Si cette décision reprend la jurisprudence classique de l'ACNC en matière de non-respect des règles de facturation entre commerçants, il s'agit de la première décision sanctionnant le non-respect des règles de délais de paiement spécifiques applicables à la production des produits de consommation courante obtenus, fabriqués ou transformés localement résultant de l'arrêté n°2008-91/GNC du 3 janvier 2008. L'Autorité souligne notamment que si le gouvernement a pris la peine d'adopter une règlementation dérogatoire au délai légal de 30 jours par arrêté pour tenir compte des spécificités du secteur de la production locale, il est d'autant plus important que les entreprises locales la respectent. 

En outre, il s'agit de la première décision relative à l'application de l'article Lp. 441-7 du code de commerce régissant les obligations en matière de coopération commerciale. 

Sur ce point, l'ACNC commence par préciser les contours de l'obligation formelle visée au I de cet article imposant la rédaction d'un contrat de coopération commerciale spécifique "par lequel un distributeur ou un prestataire de services s'oblige envers un fournisseur à lui rendre, à l'occasion de la revente de ses produits aux consommateurs, des services propres à leur commercialisation qui ne relève pas des conditions générales de vente (CGV)". 

Au regard des débats au congrès de la Nouvelle-Calédonie lors de l’adoption de ce texte, l’Autorité considère, à l’instar de l’analyse retenue en métropole par la Commission d’examen des pratiques commerciales (CEPC), que l'obligation de formaliser un contrat de coopération commerciale spécifique ne s'applique pas aux distributeurs ou aux prestataires de service revendant des produits transformés, étant précisé que la revente de produits avec transformation ne consiste pas nécessairement en la transformation physique du produit, mais peut également résulter du fait de rendre une prestation globale au consommateur.

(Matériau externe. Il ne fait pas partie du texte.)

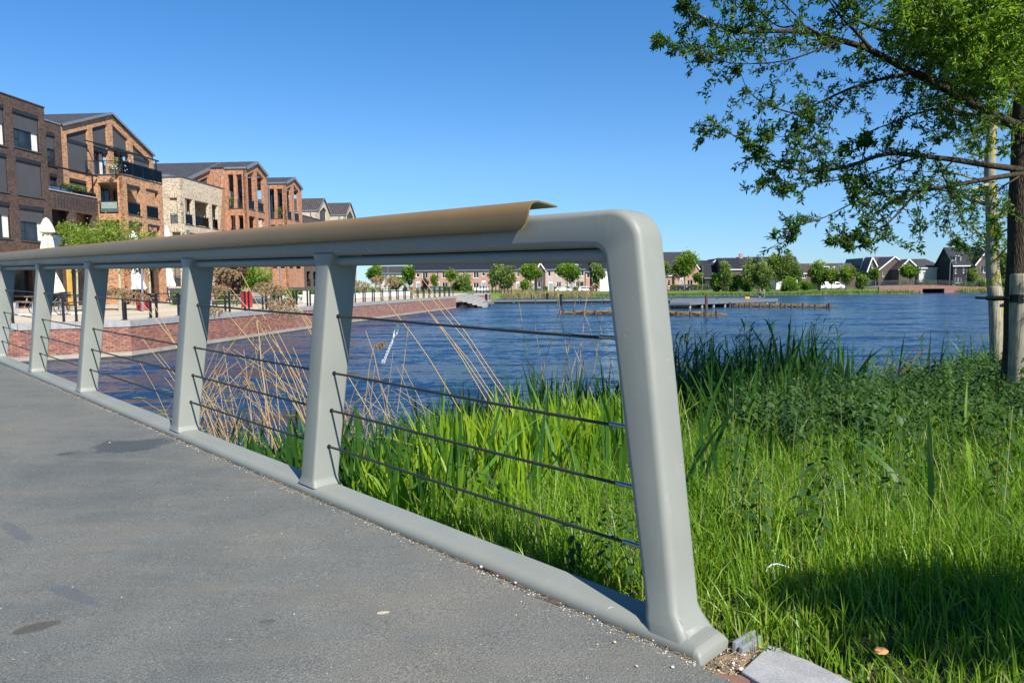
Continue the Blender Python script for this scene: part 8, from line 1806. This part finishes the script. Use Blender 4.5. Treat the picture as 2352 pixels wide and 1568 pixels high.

Elle en conclut que les cafés-hôtels-restaurants (CHR), y compris les fast-food qui proposent un service en salle ou en drive voire un service de livraison, ne sont pas concernés par l’obligation de formaliser un contrat de coopération commerciale car, même s’ils revendent en l’état des produits de boissons, cette revente est comprise dans une prestation de services plus globale (service par un personnel qualifié en salle, ambiance, drive, livraison...). En l’espèce, la SODEC ne peut donc se voir reprocher, comme le relevait le procès-verbal d'infractions, de ne pas avoir conclu un contrat de coopération commerciale spécifique avec la société Le Froid et d’avoir inclus des clauses de coopération commerciale dans un contrat d’approvisionnement plus large avec la société Le Froid.

En revanche, l'Autorité souligne que le quatrième alinéa du II de l'article Lp. 441-7 du code de commerce impose à l'Autorité de sanctionner, au moyen d’une amende administrative d'un montant maximum de 5 MF, tout "commerçant" qui bénéficierait d’une rémunération dépourvue des contreparties inhérentes aux obligations de coopération commerciale ou disproportionnée aux services qu'il a pu rendre à son fournisseur, qu'il y ait un contrat écrit ou non

L'interdiction de l'avantage sans contrepartie à disproportion de valeur a donc un champ bien plus large que le I du même article et s'impose aux CHR comme à tout autre commerçant qui rendrait un service de coopération commerciale à son fournisseur.

En l'espèce, l'Autorité considère que si la rémunération perçue par la SODEC au titre des opérations promotionnelles ou de communication qu'elle rend à la société Le Froid à travers la mise en valeur des certaines boissons (Coca-Cola en particulier) est justifiée par des contreparties et proportionnée aux services rendus au regard des factures versées au dossier, tel n'est pas le cas de la rémunération d'un million d'euros versée par la société Le Froid à la SODEC pour chaque ouverture ou changement d'enseigne des restaurants Burger King.

L'Autorité constate en premier lieu que la SODEC ne produit aucun élément démontrant que la société Le Froid retire un avantage en contrepartie du versement d’une telle rémunération, dont le montant est exclusivement justifié par des factures d’achat de « menu-board » ou de caisses enregistreuses. L’Autorité considère en effet que ces investissements sont indispensables à l’activité des restaurants présents dans le secteur de la restauration rapide et ne sont pas détachables de la vente de prestation de services de restauration rapide, quand bien même les menus-board et caisses enregistreuses feraient apparaître les logos des marques vendues par la société Le Froid. La SODEC ne démontre pas non plus le service spécifique qu’elle rendrait à la société Le Froid par de telles acquisitions.

L’Autorité constate en second lieu que les autres services de coopération commerciale évoqués par la SODEC dans ses observations écrites et orales n’ont donné lieu à aucune facture, n’étaient pas liés à l’ouverture ou au changement d’enseigne du restaurant et n’étaient pas distincts des actions promotionnelles ou de communication habituelles réalisées par la SODEC pour valoriser les marques de son fournisseur afin d’accroître ses volumes de ventes.